One reason for this price jump might be the delisting of BSV, a coin that chain-split from BCH in November 2018.

“Bitcoin SV (BSV) trading is now disabled. Open orders will be canceled shortly. Please withdraw all BSV by May 31st, 2019,” Kraken said on Monday after they added last week:

“Bitcoin SV (BSV) deposits are now disabled. Deposits currently pending will be credited shortly. If you send funds in now, you may not be credited until after trading is disabled on April 29th. Please withdraw all BSV by May 31st, 2019.”

That may have sent some BSV holders to BCH, which is closer to their view of on-chain capacity, after Binance too delisted BSV on April 22nd.

Another win for Bitcoin Cash is Bitfinex’s decision to change the ticker to BCH. They previously called it BAB for some reason, put perhaps to not attract more criticism by cashers regarding Tether and all the rest, they’ve now given it the proper ticker.

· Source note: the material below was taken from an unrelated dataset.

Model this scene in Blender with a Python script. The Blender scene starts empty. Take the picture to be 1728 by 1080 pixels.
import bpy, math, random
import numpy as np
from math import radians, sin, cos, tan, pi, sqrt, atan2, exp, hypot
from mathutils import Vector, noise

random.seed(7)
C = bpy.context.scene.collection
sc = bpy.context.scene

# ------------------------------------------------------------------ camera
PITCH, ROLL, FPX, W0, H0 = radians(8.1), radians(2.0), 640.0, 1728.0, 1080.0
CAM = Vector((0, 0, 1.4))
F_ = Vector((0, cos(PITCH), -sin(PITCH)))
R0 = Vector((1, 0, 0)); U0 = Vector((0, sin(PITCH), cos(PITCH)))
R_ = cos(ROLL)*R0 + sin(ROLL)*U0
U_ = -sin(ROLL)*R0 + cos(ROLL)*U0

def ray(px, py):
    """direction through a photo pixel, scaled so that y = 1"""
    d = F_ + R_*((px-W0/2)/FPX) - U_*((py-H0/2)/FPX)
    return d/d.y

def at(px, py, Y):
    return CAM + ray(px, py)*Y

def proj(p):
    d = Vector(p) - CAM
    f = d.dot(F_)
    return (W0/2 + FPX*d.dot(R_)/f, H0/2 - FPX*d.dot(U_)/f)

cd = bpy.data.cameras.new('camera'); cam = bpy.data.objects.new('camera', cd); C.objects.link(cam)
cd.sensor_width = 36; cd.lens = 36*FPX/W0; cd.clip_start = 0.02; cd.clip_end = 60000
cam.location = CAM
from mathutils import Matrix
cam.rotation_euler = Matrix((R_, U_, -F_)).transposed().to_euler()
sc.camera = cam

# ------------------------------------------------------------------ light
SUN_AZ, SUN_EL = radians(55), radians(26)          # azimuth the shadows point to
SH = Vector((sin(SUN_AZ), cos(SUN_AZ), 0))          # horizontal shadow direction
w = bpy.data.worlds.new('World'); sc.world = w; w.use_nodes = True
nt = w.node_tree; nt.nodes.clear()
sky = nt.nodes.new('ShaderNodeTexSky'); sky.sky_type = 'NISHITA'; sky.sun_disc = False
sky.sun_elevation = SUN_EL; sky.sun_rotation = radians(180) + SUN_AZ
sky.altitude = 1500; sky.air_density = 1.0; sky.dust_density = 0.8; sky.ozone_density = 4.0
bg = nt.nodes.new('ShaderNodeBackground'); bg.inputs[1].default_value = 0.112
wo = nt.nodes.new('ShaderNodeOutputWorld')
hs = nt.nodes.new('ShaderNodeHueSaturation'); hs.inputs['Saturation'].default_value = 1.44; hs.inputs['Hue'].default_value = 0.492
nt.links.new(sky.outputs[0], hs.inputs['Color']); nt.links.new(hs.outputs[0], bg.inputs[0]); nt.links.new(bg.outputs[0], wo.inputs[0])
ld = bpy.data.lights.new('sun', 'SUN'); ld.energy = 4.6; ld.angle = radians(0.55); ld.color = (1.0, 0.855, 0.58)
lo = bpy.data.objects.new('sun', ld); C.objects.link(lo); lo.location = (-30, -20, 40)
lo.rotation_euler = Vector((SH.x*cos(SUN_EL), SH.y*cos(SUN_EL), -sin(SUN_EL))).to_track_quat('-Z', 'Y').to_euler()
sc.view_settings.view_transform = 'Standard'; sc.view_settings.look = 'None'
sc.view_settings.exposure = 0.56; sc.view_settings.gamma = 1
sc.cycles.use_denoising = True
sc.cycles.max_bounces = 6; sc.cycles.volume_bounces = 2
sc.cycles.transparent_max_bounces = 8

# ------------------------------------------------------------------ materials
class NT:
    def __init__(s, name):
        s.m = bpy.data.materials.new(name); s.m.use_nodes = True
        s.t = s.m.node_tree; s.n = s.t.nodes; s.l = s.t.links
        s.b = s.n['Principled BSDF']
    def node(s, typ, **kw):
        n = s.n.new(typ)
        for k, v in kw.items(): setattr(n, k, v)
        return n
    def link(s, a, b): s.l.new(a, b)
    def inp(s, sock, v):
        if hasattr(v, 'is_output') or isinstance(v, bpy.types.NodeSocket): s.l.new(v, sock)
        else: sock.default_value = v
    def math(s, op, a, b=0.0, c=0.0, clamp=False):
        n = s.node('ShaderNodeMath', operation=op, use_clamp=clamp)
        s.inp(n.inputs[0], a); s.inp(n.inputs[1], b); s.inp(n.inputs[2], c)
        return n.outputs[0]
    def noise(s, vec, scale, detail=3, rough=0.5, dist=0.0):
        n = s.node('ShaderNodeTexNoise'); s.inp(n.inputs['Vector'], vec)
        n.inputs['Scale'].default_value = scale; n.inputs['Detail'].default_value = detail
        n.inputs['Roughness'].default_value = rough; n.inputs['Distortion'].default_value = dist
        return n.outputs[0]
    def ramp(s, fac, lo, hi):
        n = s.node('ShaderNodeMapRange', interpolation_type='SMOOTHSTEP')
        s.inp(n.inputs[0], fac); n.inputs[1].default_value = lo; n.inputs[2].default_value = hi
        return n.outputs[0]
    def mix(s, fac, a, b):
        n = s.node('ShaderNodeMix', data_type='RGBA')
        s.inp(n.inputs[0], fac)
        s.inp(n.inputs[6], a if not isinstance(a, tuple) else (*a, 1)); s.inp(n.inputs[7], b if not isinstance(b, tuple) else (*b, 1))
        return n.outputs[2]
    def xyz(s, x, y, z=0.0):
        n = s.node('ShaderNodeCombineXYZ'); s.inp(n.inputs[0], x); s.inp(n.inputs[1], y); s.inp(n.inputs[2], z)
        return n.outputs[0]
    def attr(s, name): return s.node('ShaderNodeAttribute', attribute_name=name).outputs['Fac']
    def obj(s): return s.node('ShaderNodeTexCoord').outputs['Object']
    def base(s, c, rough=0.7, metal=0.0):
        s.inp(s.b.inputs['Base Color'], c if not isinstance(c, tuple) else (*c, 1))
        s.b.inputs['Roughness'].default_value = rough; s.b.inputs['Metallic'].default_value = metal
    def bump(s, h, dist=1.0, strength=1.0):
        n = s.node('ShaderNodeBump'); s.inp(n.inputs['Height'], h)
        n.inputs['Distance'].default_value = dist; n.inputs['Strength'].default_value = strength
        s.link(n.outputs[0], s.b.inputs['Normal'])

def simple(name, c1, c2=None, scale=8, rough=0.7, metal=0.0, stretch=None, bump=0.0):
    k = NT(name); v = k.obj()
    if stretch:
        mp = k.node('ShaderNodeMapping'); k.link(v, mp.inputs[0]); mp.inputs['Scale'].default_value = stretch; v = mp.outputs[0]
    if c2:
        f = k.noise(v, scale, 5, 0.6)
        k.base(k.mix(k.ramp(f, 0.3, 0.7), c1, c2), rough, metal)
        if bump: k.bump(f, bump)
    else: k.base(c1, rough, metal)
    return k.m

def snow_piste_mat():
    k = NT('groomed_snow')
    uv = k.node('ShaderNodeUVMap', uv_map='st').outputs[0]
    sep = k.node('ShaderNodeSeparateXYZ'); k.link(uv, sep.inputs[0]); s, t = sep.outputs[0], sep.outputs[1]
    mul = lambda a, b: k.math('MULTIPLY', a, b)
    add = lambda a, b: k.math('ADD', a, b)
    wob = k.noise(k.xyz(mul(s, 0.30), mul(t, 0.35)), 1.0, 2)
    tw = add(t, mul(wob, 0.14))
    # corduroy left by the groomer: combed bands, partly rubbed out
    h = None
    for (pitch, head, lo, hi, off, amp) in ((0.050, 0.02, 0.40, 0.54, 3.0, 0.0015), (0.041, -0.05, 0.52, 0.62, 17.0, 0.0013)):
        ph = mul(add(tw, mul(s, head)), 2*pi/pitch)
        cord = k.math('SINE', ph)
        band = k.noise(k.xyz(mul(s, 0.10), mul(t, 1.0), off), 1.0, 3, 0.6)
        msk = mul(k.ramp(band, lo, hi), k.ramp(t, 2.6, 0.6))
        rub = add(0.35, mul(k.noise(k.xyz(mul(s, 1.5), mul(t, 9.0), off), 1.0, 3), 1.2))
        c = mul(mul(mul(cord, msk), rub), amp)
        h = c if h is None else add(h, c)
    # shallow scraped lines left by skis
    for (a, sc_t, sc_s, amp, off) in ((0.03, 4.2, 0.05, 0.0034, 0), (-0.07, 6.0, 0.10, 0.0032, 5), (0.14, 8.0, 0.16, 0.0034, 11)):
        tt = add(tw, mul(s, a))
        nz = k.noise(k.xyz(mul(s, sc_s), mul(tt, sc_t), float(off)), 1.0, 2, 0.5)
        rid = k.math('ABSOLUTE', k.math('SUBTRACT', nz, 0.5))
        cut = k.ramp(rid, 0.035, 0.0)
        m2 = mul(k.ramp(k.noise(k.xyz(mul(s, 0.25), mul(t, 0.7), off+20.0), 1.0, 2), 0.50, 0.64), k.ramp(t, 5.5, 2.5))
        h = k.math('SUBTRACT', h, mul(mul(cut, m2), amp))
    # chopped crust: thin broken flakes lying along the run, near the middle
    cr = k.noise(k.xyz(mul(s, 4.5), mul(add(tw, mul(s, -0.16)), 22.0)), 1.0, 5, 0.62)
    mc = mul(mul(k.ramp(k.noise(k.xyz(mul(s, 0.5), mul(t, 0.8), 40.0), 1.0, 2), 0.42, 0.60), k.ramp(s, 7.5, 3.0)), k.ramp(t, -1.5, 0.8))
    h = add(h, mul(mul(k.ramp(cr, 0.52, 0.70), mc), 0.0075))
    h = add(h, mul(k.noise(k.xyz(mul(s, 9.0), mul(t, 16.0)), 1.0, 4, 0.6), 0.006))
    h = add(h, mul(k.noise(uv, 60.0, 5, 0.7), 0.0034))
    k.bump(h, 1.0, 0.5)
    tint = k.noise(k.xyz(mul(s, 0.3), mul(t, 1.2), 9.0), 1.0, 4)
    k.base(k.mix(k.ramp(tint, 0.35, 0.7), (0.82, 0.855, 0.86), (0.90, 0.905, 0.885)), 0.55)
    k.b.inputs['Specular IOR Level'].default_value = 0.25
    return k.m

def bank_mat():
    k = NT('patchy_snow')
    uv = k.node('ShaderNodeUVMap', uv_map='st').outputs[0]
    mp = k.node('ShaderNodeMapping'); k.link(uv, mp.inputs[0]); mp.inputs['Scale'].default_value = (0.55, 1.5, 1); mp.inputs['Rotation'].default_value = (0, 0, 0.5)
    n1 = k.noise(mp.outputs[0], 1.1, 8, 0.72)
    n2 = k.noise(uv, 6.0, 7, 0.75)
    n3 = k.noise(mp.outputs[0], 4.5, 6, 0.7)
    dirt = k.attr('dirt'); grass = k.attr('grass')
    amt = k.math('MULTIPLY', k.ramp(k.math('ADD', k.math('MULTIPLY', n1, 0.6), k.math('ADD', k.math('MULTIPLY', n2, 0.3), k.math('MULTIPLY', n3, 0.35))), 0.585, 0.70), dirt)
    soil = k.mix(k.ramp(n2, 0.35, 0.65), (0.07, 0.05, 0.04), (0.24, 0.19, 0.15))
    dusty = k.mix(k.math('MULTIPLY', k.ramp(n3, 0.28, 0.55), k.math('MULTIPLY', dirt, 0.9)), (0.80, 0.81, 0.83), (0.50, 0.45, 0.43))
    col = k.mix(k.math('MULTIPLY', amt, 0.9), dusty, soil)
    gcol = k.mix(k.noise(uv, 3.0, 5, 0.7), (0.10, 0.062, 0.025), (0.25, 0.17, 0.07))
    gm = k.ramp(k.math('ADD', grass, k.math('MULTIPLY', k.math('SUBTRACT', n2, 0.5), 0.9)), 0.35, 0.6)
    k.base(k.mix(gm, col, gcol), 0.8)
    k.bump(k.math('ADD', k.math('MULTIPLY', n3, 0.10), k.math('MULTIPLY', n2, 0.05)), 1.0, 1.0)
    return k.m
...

Then there’s the hardfork upgrade due on May 15th which implements Schnorr Signatures way before Bitcoin Core.

In addition, there’s actually some innovation going on in BCH. Openswap, for example, allows for atomic swaps of bitcoin and BCH.

The openswap protocol is a fork of the Electron Cash light client with atomic swaps added as well as onchain private messaging (BCH messages that use encrypted OP_RETURN payloads) and also BTC wallet support.

There’s also the Bitcoin File Protocol which is quite interesting because this allows for files to be uploaded on-chain. They say:

“Files are uploaded to the blockchain in a series of data chunks encapsulated within OP_RETURN messages located at vout=0 (i.e. the first output) in each data chunk’s respective transaction.

The file chunks reference each other using the vout=1 output as a pointer to the location of the next data chunk. The file can be shared with anyone by sharing the transaction hash of the last uploaded data chunk containing optional file metadata.”

They then give instructions on how to download the file by putting together these chunks that form the document and say that “larger files (~100KB) may be stored on-chain” too.

100 Kb can probably fit a fairly long PDF with it impossible to censor. Something which could in part explain a continuous rise in Bitcoin Cash transactions.

Bitcoin Cash transactions, May 2019.

Bitcoin Cash has also tokens running on top of it, has Memo – which is sort of a blockchain twitter – and other dapps that give it some use cases.

It may also be benefiting from a slight rise in BTC fees following some recent congestion in addition to the Lightning Network turning out to need a lot more work for it to be usable at scale.

Finally, Bitcoin Cash remains the only coin with the biggest infrastructure for merchant acceptance after bitcoin because BitPay still only has BTC and BCH.

The latter is as a back-up of sorts if congestions and fees get out of hand again, with BCH continuing to work on reducing propagation times and on improving the protocol to handle more capacity as needed.